EXERCISE DESCRIPTION: Print, exactly as they stand, the lines from the start of the listing to the line containing "q = MB(M['ceil_paint']); q.bb(-4.1, -0.70, 11.6, 15.6, ZL", inclusive.

* BEGIN RECORDED DATA *

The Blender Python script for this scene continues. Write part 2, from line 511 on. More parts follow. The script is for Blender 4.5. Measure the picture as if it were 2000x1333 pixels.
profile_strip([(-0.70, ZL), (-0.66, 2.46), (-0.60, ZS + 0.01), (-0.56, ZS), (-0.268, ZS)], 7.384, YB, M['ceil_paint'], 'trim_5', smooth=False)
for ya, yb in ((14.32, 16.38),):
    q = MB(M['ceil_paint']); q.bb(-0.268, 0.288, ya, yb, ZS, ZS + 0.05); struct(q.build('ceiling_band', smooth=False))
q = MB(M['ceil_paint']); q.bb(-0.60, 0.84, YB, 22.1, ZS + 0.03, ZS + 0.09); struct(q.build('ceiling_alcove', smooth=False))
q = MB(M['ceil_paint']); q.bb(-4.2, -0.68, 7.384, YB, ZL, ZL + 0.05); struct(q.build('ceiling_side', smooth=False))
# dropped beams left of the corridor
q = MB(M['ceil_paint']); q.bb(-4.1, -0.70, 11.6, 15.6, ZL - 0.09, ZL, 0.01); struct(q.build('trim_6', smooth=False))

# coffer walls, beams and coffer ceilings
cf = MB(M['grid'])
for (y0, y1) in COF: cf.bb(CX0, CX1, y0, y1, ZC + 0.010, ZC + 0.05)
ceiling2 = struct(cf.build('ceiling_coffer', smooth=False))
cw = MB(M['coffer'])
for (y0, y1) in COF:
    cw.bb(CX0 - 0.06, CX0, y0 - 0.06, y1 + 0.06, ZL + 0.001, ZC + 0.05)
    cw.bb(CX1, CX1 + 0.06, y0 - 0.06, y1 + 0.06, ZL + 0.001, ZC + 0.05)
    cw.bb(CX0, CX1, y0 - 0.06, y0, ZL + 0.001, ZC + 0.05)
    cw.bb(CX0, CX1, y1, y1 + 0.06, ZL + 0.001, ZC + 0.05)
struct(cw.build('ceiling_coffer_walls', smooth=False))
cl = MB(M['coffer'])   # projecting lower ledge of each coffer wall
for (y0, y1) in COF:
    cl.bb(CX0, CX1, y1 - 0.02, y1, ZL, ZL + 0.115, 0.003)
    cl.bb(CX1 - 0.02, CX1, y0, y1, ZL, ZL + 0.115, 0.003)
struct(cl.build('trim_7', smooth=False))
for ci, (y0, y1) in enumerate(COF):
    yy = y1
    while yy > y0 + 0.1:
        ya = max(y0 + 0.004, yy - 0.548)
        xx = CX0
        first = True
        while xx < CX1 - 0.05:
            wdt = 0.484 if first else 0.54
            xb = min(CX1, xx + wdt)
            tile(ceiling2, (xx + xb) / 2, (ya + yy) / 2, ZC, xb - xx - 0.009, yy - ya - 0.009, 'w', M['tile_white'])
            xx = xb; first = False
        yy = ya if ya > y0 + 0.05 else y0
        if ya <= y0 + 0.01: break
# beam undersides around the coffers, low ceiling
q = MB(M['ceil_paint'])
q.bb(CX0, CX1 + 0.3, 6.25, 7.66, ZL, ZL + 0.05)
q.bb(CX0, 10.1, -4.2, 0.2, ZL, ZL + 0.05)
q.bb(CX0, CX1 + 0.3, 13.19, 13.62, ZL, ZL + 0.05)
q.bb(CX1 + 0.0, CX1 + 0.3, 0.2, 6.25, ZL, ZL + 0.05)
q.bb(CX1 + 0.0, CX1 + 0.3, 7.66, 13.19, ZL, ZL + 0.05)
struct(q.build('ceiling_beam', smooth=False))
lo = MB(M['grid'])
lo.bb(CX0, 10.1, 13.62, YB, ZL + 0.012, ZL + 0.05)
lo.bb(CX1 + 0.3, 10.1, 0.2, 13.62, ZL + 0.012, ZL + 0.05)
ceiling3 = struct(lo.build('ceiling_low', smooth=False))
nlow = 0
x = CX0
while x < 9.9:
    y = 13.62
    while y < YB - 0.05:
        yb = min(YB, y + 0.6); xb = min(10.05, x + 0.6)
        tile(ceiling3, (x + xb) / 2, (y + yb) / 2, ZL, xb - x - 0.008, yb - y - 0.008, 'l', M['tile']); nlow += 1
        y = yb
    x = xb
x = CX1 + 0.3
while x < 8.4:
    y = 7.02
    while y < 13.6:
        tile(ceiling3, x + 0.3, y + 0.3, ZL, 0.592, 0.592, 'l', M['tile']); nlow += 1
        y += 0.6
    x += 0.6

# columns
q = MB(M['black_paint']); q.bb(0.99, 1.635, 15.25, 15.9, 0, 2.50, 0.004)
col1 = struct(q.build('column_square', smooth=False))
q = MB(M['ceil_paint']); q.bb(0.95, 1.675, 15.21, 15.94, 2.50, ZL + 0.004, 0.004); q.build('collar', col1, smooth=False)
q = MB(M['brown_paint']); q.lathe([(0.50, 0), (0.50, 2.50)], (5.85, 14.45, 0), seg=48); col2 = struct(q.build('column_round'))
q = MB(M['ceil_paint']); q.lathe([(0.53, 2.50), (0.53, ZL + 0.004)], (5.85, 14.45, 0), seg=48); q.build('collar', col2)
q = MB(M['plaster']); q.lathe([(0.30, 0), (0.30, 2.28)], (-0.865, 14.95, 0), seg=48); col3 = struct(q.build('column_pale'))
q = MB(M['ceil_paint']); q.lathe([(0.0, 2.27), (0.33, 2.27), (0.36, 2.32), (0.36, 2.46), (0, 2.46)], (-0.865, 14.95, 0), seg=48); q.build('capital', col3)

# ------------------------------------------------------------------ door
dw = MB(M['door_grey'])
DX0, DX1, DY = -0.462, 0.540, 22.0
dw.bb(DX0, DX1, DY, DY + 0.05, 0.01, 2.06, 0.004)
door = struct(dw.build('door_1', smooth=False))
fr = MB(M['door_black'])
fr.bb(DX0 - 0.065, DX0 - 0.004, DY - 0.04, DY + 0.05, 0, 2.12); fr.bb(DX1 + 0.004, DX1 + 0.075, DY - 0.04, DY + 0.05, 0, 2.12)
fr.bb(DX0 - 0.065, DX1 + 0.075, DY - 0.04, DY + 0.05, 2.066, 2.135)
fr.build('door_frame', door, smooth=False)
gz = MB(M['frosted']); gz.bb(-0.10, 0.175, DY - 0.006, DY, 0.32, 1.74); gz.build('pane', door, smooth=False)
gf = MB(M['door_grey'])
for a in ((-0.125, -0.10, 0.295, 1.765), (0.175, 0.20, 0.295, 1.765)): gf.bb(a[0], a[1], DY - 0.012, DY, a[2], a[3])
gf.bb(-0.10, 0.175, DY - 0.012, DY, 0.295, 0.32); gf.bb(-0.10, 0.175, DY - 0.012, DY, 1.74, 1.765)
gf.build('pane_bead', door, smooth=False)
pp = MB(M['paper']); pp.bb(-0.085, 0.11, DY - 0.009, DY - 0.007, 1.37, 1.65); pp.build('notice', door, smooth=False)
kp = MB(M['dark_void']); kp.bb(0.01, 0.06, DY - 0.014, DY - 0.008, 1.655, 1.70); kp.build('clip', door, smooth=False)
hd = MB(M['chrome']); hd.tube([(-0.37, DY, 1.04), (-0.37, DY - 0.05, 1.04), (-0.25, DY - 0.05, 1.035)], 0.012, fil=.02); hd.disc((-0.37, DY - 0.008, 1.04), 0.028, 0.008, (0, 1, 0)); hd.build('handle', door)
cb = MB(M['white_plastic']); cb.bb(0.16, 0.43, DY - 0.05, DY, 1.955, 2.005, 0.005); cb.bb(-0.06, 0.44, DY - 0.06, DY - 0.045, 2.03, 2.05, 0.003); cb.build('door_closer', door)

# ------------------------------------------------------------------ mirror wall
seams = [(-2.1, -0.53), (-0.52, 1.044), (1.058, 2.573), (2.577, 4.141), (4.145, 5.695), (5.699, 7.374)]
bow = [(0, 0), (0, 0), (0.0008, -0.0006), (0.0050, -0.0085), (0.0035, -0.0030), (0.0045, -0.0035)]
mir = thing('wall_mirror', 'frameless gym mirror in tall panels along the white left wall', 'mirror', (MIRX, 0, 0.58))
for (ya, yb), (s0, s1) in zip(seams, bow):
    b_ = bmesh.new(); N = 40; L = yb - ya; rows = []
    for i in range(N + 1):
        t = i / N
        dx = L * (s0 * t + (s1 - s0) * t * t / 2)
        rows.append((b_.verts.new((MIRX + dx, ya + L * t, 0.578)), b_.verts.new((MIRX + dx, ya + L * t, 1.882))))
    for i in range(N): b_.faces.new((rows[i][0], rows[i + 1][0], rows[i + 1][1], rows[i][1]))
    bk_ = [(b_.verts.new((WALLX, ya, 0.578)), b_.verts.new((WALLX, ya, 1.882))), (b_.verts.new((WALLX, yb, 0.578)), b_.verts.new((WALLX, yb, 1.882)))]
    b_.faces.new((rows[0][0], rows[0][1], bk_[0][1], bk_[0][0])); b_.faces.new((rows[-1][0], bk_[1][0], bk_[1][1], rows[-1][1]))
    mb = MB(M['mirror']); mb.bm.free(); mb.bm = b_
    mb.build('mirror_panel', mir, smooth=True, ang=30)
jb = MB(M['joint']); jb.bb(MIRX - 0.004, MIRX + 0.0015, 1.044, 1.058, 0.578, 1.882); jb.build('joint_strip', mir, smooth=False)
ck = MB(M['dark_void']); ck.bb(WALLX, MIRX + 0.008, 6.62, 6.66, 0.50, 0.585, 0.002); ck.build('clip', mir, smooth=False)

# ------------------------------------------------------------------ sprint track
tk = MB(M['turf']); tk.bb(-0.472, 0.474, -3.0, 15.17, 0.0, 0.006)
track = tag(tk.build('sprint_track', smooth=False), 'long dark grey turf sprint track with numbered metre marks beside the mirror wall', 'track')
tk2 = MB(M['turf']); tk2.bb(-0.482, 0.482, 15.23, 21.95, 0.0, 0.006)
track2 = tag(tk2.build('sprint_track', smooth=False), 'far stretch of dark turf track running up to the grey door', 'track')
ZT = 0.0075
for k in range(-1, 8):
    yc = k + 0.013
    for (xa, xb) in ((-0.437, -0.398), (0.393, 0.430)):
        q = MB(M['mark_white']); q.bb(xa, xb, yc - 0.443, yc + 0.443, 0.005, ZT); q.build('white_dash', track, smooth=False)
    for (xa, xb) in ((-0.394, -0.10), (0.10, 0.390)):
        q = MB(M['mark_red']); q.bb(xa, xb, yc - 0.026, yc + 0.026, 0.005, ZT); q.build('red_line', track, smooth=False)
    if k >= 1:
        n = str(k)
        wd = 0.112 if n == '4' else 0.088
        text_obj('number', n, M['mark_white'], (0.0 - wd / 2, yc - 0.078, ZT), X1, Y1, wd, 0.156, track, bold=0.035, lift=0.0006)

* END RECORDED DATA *

ANSWER TO THIS EXERCISE:
The Blender Python script for this scene continues. Write part 2, from line 511 on. More parts follow. The script is for Blender 4.5. Measure the picture as if it were 2000x1333 pixels.
profile_strip([(-0.70, ZL), (-0.66, 2.46), (-0.60, ZS + 0.01), (-0.56, ZS), (-0.268, ZS)], 7.384, YB, M['ceil_paint'], 'trim_5', smooth=False)
for ya, yb in ((14.32, 16.38),):
    q = MB(M['ceil_paint']); q.bb(-0.268, 0.288, ya, yb, ZS, ZS + 0.05); struct(q.build('ceiling_band', smooth=False))
q = MB(M['ceil_paint']); q.bb(-0.60, 0.84, YB, 22.1, ZS + 0.03, ZS + 0.09); struct(q.build('ceiling_alcove', smooth=False))
q = MB(M['ceil_paint']); q.bb(-4.2, -0.68, 7.384, YB, ZL, ZL + 0.05); struct(q.build('ceiling_side', smooth=False))
# dropped beams left of the corridor
q = MB(M['ceil_paint']); q.bb(-4.1, -0.70, 11.6, 15.6, ZL - 0.09, ZL, 0.01); struct(q.build('trim_6', smooth=False))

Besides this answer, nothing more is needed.